Today, the SEC clearly delineated its intentions to be the leading enforcement branch regarding cryptocurrency regulation and oversight within the U.S. In its public statement, the governing agency for equities, bond, and commodities trading stated that it’s nearly doubling its number of enforcement personnel from 30 to 50 to expand its remit into crypto. The former version of the group used to only focus on cybercrimes, but under its reconfigured remit the team is now called the Crypto Assets and Cyber Unit within the SEC’s enforcement division.

What’s the goal behind the change?

“The U.S. has the greatest capital markets because investors have faith in them, and as more investors access the crypto markets, it is increasingly important to dedicate more resources to protecting them,” SEC Chair Gary Gensler stated in the announcement. “The Division of Enforcement’s Crypto Assets and Cyber Unit has successfully brought dozens of cases against those seeking to take advantage of investors in crypto markets. By nearly doubling the size of this key unit, the SEC will be better equipped to police wrongdoing in the crypto markets while continuing to identify disclosure and control issues with respect to cybersecurity.”

The announcement has a laundry list of areas the SEC plans to target, first and foremost, crypto assets and cryptocurrency exchanges. It also claimed enforcement jurisdiction over stablecoins, NFTs, deFi, virtual currency lending using automated “smart contracts,” the practice of “staking,” — which provides interest for unused crypto assets deposited on websites for trading liquidity or lending — as well as other areas.
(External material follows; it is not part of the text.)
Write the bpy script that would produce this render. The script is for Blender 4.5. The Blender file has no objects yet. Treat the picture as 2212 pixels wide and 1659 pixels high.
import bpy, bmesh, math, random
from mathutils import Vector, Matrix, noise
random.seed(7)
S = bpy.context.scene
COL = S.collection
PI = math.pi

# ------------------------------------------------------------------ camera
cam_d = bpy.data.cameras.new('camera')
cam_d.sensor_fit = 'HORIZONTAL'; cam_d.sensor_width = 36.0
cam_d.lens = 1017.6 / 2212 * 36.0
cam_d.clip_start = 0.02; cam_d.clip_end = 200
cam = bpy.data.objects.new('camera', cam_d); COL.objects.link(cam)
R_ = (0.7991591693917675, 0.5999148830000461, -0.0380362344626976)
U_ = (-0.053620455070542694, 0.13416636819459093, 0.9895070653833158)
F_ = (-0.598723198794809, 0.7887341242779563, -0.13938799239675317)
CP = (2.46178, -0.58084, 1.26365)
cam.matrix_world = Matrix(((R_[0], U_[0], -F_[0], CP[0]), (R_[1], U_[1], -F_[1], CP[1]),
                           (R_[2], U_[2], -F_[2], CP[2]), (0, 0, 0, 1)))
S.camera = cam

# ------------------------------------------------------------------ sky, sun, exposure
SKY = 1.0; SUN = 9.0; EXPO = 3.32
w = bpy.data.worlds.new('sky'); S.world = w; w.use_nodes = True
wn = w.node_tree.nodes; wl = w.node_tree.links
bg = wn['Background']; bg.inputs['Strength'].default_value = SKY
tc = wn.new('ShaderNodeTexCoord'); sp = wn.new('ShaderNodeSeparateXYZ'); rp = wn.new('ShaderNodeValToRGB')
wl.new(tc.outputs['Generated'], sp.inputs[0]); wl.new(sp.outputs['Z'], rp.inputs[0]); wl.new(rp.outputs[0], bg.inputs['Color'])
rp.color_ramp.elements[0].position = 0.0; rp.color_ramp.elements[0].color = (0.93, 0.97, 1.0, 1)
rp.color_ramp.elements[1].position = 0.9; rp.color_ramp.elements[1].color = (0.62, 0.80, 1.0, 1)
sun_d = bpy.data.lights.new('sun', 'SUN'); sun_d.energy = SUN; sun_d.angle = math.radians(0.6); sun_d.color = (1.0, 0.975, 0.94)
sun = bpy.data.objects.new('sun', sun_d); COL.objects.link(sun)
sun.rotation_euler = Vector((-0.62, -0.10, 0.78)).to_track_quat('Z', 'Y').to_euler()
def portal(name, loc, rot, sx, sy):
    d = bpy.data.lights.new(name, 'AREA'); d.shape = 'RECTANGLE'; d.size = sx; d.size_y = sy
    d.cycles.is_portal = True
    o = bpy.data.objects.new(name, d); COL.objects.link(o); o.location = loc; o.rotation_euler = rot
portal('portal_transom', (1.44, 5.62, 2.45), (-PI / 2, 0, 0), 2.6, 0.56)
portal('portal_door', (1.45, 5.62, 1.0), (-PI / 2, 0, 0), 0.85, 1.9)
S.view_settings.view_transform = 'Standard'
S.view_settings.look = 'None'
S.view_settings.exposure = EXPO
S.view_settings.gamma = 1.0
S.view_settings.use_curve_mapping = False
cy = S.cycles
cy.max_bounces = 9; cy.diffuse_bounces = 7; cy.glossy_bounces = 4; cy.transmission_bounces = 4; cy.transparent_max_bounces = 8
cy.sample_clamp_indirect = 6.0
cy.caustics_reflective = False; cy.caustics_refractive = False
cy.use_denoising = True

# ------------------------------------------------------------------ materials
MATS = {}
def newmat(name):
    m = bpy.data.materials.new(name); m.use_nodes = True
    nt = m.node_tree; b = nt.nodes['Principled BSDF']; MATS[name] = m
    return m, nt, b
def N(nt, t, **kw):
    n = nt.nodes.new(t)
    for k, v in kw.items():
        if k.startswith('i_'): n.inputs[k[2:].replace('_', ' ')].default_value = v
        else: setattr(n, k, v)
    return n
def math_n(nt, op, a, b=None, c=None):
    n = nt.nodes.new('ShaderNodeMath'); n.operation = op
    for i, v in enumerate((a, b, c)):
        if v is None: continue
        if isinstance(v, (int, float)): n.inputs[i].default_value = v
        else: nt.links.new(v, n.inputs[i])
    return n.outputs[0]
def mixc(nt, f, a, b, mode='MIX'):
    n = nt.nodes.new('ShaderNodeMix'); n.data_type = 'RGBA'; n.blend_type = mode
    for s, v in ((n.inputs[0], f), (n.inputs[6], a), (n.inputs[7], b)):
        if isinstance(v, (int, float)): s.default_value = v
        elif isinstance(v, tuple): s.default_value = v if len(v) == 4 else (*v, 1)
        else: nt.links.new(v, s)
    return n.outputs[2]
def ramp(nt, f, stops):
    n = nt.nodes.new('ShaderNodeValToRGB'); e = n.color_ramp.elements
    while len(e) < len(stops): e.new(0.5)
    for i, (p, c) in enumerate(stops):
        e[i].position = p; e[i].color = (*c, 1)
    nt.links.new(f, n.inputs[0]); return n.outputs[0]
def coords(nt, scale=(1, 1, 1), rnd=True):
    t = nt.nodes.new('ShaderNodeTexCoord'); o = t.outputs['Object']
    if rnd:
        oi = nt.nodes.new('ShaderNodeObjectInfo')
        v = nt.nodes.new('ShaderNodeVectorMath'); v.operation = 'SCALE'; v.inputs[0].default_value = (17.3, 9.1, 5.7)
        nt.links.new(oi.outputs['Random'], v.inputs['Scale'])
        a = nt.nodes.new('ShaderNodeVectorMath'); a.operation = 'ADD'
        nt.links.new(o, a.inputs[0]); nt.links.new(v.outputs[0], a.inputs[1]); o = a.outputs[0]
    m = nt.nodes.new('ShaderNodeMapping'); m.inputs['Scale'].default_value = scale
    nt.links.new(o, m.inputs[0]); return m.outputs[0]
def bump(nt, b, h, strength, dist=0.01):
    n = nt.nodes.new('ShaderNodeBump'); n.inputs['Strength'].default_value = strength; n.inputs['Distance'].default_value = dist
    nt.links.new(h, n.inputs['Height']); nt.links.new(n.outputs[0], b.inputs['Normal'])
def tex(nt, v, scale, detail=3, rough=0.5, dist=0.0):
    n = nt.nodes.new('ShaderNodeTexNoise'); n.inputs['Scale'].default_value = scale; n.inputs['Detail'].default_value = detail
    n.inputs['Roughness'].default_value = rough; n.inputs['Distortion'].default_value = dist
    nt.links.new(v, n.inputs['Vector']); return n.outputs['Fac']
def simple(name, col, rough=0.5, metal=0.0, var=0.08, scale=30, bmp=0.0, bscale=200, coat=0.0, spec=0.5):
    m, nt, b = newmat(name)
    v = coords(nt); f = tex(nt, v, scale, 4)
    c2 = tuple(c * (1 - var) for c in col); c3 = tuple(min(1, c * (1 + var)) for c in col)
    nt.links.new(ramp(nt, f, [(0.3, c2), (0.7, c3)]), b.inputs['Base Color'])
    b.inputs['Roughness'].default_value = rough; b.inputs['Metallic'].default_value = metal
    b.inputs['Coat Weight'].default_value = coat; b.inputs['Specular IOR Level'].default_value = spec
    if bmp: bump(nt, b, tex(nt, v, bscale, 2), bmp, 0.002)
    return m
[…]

SEC seems to be jockeying for prime role enforcing crypto regs

This announcement seems to come out of nowhere, citing how the growth of crypto assets has “exploded” in recent years with retail investors suffering the most from abuses such as scams and fraudulent behaviors within the space. It’s just odd because the digital crypto market has been around for more than a decade, so why is the SEC announcing this now?

It’s most likely a bit of political gamesmanship to mark out oversight and enforcement territory for the SEC in advance of readouts from all other federal agencies that were tasked to research and recommend respective crypto policy possibilities under Biden’s executive order in March.

We’ll have to see what transpires, but this appears to be a regulatory land grab by the SEC, and I don’t mean in the virtual sense of cyber land plots in the metaverse.